There are films that rely on the screen presence of charismatic leads – and then there’s the sort of cinematic slush piles of chick-flick torture porn that no amount of star power can keep from becoming an endurance test. You get one guess which category the high-altitude soap opera The Mountain Between Us falls into.
Why Kate Winslet, Idris Elba and skilled Dutch-Palestinian director Hany Abu-Assad (Paradise Now, Omar) found themselves attracted to the tearjerking twaddle of Charles Martin’s bestseller is anyone’s guess.
But none of them have not found a way to crawl out from under the novel’s avalanche of clichés. In fact, the filmmaker seems to be hoping that cinematographer Mandy Walker’s gift for shooting gorgeous scenery (we’re referring to Winslet and Elba as well as the Utah wilderness) will distract us from a plot that continually finds new ways to travel the road to WTF-just-happened?
Winslet plays Alex Martin, a no-nonsense photojournalist who needs to get out of the Rockies and head east for her wedding the next day. Elba is Dr. Ben Bass, a no-nonsense Brit neurosurgeon who needs to get to an operating room in Baltimore to save a child. What’s stopping them? Spoiler: It’s a snowstorm. So these strangers decide to charter a private plane, piloted by Beau Bridges and his cute navigator dog. The canine proves healthier than his owner.

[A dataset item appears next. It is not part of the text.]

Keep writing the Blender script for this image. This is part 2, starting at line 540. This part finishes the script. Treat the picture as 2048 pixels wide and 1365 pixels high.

And before you can say Welcome to Screenwriting 101, the plane crashes. Alex, Ben and the dog (who doesn’t root for a pup?) must try to survive the elements. J. Mills Goodloe and Chris Weitz, who adapted this swill for the screen, trot out one obstacle after the other. There’s ice for someone to fall through and a wild cougar to shoot a flare gun at. Her leg is broken; his side is bleeding. He wants to wait for help; she refuses to sit there and die. Alex and Ben scream hateful things at each other which, of course, is a huge turn-on. They even find an abandoned cabin, mostly so the film can arrange for a sex scene in front of a roaring fire.
And just when you think this movie cannot get more unendurable… it does. And then some. You can see every twist telegraphed from miles away even in a driving blizzard. The Mountain Between Us is epic all right – an epic waste of talent and your time.